My eldest requested her favorite pizza for her birthday dinner and as we are only a day apart, I relish this request every year considering it is ALSO my favorite which means I get TWO of my favorite meal choices in one week. I don’t often eat pizza ( being lactose intolerant kinda kills it for me) but when I do, I make sure it’s worth it. Star Tarvern always is. Thankfully, we no longer live in walking distance which means it has become a special occasion meal ( saving my tummy and our wallets from weekly visits).
April is poetry month. I’ve made the commitment to read and write more of it in the coming weeks in order to honor it. You can find my original offerings and some of my favorites over on my Instagram account.
Fresh flowers in every room is always a dream of mine. Ranunculus’ are my absolute favorites, which is divinely appointed considering my birthday coincides with their arrival. If ever you want to bless my life, I am so easily satisfied with fresh flowers, a bottle of wine and a book. My family made sure I had all of the above this week and it was such, pure joy. I almost wish every week was birthday week.

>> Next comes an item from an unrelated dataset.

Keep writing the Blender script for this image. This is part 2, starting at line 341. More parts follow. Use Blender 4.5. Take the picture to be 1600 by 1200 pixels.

I HATE green smoothies. Sincerely. I think they’re bizarre. It conjures visions of putting a salad in a blender and I have to stifle my gag reflex. But. BUT. In a moment of panic after I realized I hadn’t eaten anything on top of being incredibly dehydrated and did not have time between traveling to and from meetings to eat a proper lunch, I grabbed the Green Passion smoothie from Panera without a lot of hope. I was wrong. I immediately googled how to make it and found this recipe to be the closest. I’ll be drinking it every day as soon as the weather decides to take a turn.
Alright, friends! Cheers to dreams, old and new. Facing aging with grace and anticipation. Hunting for beauty and listening to our bodies, and accepting that eating our words as we grow older is inevitable so we might as well make the process delicious.